このマークは、返済がしっかり行われているかどうかを示していて、次のような意味を持ちます。ここで最良なのが「$」が並んでいること。しっかり毎月返済されていることを示しています。
一方で、それ以外は危険信号です。要するにしっかり返していないということで、厳しい会社の場合はそれだけで与信はアウトでしょう。
また、利用なしの「−」が並んでいるのもポジティブではないそうです。$が並んでいることを「クレジットヒストリー」といい、この人は借りたお金をしっかり返す人だということを実績として表しています。一方で、「−」が並んでいる場合は延滞こそないのでネガティブではありませんが、借りた場合に果たして返してくれる人かどうかが判断できません。
聞くところによると、20代の若者が初めてクレジットカードを作るときならともなく、30代、40代になって「−」が並んでいるとか、そもそもどの会社のクレジットカードも作っていなくてCICの情報が真っ白だとかは警戒されるということです。例えば、自己破産したかどうかは秘匿されていてカード会社や銀行がそれを知ることはできませんが、自己破産したら当然借金はできないので、クレジットヒストリーも真っ白になります。つまりちょっとグレーな人とみなされてしまうわけです。
さて、借入残高については現在借りているお金なので、そのような扱いをすればOK。例えば、住宅ローンの審査であれば、カードのキャッシングや分割払で100万円とか200万円借りている人の場合、本来は2000万円のローンが組めても、この借り入れ額分だけ貸し出せる金額が低くなるのは容易に想像が付きます。
不要なクレカを持っていると与信に不利なのか?
さて、やっと本題にたどり着きました。問題は極度額(限度額)です。カードを作れば、カードごとに極度額が膨らんでいきます。1枚50万円だとしても10枚持っていれば500万円。この枠の額をローンの審査の時にさっ引かれてはたまりません。
先日、元クレジットカード会社の審査担当で、現在は別の会社で与信モデルを作っている人に話を聞きました。実は、以前はこの枠の多寡も重要な要素としてモデルに組み込んでいたのだそうです。
枠があるということは借金ができる。すると、それを知らずに別のローンを組んでしまうと、合計した借入額が総量規制や支払可能見込額を上回ってしまう可能性があるからです。
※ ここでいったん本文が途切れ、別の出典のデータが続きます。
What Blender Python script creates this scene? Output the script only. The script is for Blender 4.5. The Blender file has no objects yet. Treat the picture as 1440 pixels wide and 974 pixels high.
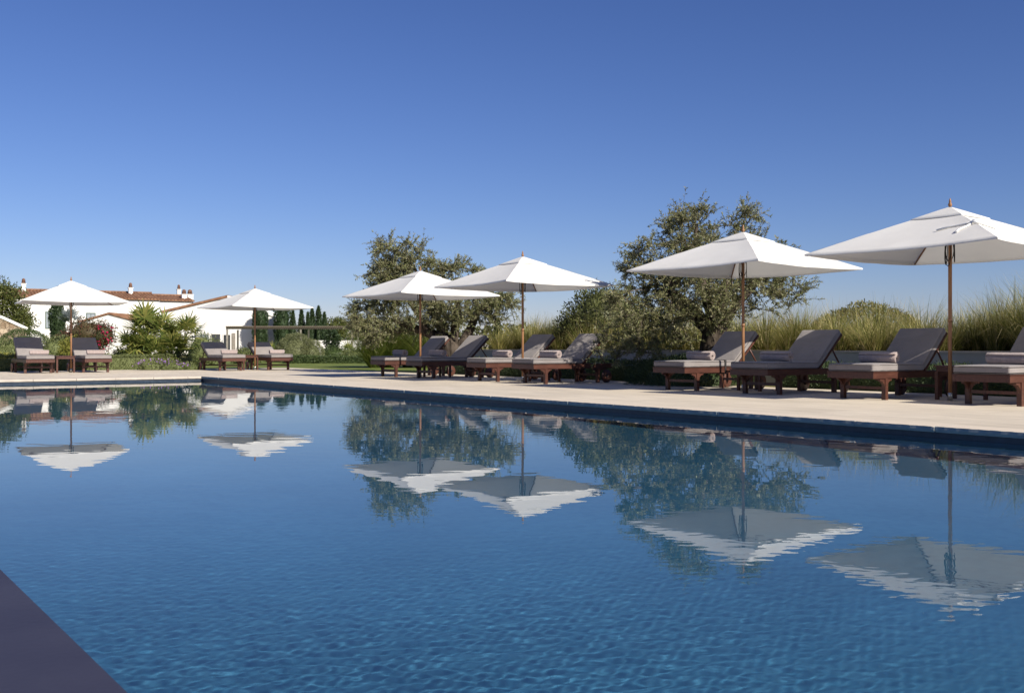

しかしCICへの登録サイクルが変わり、現在はローン(貸金業法)の場合は日次、それ以外(割賦販売法など)は月次の登録・更新が義務付けられました。そのため、ローン審査の開始からCIC情報反映までのタイムラグを狙って借り入れされてしまうということは起こりにくくなり、現在は枠の扱いについては重要度がかなり下がったということです。
もちろん、CICのデータをどう活用して、どのようなモデルで与信を行っているかは各社の最高機密であり、詳細は不明です。ただし、実際にそのモデルを作ってきた人から「今はあんまり関係ないですよ」と言われると、なるほどと思いますね。